Monday, February 14, 2011

Introducing Mr. New Tooth McBitesalot

Apparently, the members of the G family tend to be early teethers. When my father successfully grew a tooth at 3 or 4 months, my Grandma Betta actually wondered what the hell was wrong with the toothless 9-month-old she encountered one day at the park. I apparently had teeth at about 4 months, to my mother's chagrin. With this information in mind, I've been convinced on several occasions that LO has started the long road leading to oral hygiene. I've been wrong every time. The additional drool output was incidental. The gumming of my arm was either affection or an early indication that LO has inherited J and my nearsightedness. ("I'm sure I can get milk to come out of this if I just try hard enough!") The consistent placement of LO's hand in his mouth was just an indication that I should make sure the baby lotion and the barbecue sauce are in their respective places before I try to use either.

However, I have recently had irrefutable proof that LO is, in fact, teething. He has started biting me.

Now, considering the fact that LO is starting on a single tooth that is taking its sweet time to erupt, the biting should not be such a big deal. Unfortunately, LO is biting me when he is in possession of a particularly sensitive portion of my person. In addition, he likes to chomp down as hard as possible and then pull away with his jaws still clamped together.

I apologize for the collective wince that everyone just felt, but what's a blog for if not to make people feel uncomfortable on a grand scale?

I do get a little warning before the torture commences.
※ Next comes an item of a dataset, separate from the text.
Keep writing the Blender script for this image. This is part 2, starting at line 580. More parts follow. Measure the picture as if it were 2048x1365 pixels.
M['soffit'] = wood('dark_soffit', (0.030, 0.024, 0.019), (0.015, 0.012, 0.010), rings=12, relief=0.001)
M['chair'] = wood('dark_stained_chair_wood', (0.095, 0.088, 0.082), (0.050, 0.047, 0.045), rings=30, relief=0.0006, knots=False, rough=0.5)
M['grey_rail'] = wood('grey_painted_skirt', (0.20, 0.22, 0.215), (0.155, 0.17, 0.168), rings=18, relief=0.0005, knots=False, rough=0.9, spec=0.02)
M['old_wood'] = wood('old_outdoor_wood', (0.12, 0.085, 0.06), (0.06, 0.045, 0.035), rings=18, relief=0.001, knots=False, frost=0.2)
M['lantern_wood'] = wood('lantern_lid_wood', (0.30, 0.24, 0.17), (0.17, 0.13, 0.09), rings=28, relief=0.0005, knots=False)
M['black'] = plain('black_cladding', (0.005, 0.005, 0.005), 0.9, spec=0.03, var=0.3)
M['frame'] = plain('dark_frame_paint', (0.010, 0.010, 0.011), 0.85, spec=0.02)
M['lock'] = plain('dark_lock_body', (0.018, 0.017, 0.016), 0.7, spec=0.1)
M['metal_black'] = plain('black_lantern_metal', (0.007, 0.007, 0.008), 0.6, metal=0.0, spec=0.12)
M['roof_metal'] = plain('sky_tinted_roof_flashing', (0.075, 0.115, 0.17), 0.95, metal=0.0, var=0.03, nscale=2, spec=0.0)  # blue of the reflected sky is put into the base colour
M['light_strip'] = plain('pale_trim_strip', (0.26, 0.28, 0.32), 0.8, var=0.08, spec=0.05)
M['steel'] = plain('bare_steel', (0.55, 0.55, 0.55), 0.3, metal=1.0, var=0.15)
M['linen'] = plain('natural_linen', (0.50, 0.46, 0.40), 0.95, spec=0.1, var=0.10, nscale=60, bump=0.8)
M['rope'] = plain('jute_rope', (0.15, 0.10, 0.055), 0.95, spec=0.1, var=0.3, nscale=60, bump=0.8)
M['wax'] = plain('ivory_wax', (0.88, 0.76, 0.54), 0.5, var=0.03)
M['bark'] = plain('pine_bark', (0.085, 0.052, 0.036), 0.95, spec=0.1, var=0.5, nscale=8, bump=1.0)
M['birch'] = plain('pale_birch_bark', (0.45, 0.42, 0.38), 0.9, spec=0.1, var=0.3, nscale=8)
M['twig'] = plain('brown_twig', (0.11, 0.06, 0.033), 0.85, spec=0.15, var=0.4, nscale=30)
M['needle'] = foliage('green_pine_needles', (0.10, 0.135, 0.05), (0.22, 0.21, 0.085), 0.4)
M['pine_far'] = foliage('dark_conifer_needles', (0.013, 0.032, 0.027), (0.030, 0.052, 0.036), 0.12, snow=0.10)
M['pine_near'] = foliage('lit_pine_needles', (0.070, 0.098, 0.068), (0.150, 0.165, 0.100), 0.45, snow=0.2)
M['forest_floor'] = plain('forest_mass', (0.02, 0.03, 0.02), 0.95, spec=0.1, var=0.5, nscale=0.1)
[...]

LO growls a little prior to making like a barracuda. I think one of two things is going on: Either the poor lamb is really hurting because of the the rogue tooth breaking through untouched gum, or he seems to think he's a miniature Tyrannosaurus Rex because I have inadvertently given birth to Calvin of cartoon fame.

In any case, each time it happens, I take him away from the breast and make him wait several minutes before he's allowed to finish his meal. I know that he will get the idea eventually. I made a point of looking up this phenomenon in the book last night and learned that it typically takes 20 to 30 incidents for the child to learn that bitey=bad.

Let's just take that in for a few moments while we all enjoy some deep cleansing breaths.


As I tell LO multiple times per day, it's a damn good thing he's so cute.